Spiralfedern aus Goldlegirung.
Bis zum heutigen Tage ist der Stahl dasjenige Metall, welches am
meisten zur Herstellung von Spiralfedern benutzt wird, da
derselbe in hohem Grade die meisten derjenigen Eigenschaften
besitzt, welche ein für Chronometer und Präcisionsuhren so
wichtiges Organ haben muß. Dennoch hat der Stahl, abgesehen von
dem verhältnißmäßig selten vorkommenden Magnetismus, einen
großen Fehler, nämlich seine Geneigtheit zur Oxydation, und
leider kommt das Rosten von Spiralfedern aus Stahl sehr häufig
vor. Da nun das Rosten für Spiralfedern geradezu verderblich
ist, indem schon ein Fleck genügt, die Regulirung einer
Präcisionsuhr oder eines Chronometers zu stören, und da es
ferner unmöglich ist, die Uhren gegen feuchte Luft, saure Gase
oder andere die Oxydation befördernde Einflüsse zu schützen, so
versah man die Stahlspiralfedern mit dem Ueberzuge eines
Metalles, welches der Oxydation unter gewöhnlichen Umständen
nicht unterworfen ist, wie z.B. das Gold.

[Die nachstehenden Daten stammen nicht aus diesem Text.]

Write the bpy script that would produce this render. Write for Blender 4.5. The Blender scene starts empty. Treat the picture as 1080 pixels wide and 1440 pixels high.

Hierdurch erreichte man indessen grade das Entgegengesetzte von
dem, was man beabsichtigt hatte. Da nämlich das Gold in Bezug
auf Stahl negativ-elektrisch ist, so entstand durch die
Vergoldung eine galvanische Säule, durch deren Einfluß der Stahl
sehr rasch oxydirt wurde. So hatte man vor ungefähr 20 Jahren in
der Schweiz eine Anzahl vergoldeter Spiralfedern angefertigt,
die in kurzer Zeit ganz durch Rost zerstört wurden, was
voraussichtlich nicht geschehen wäre, wenn man von einer
Vergoldung abgesehen hätte.
Das Zink, welches sich, von diesem Gesichtspunkte aus betrachtet,
besser als Ueberzug eignen würde, müßte für den vorliegenden
Zweck in einer beträchtlichen Dicke aufgetragen werden, wodurch
anderseits wieder die Spiralfeder bedeutend an Elasticität
einbüßen würde. Aus demselben Grunde mußte man von einem
Firnißüberzuge absehen. Fett und Oel bewirken, daß die einzelnen
Windungen an einander kleben, wodurch von vornherein jede
Regulirung zur Unmöglichkeit gemacht wird.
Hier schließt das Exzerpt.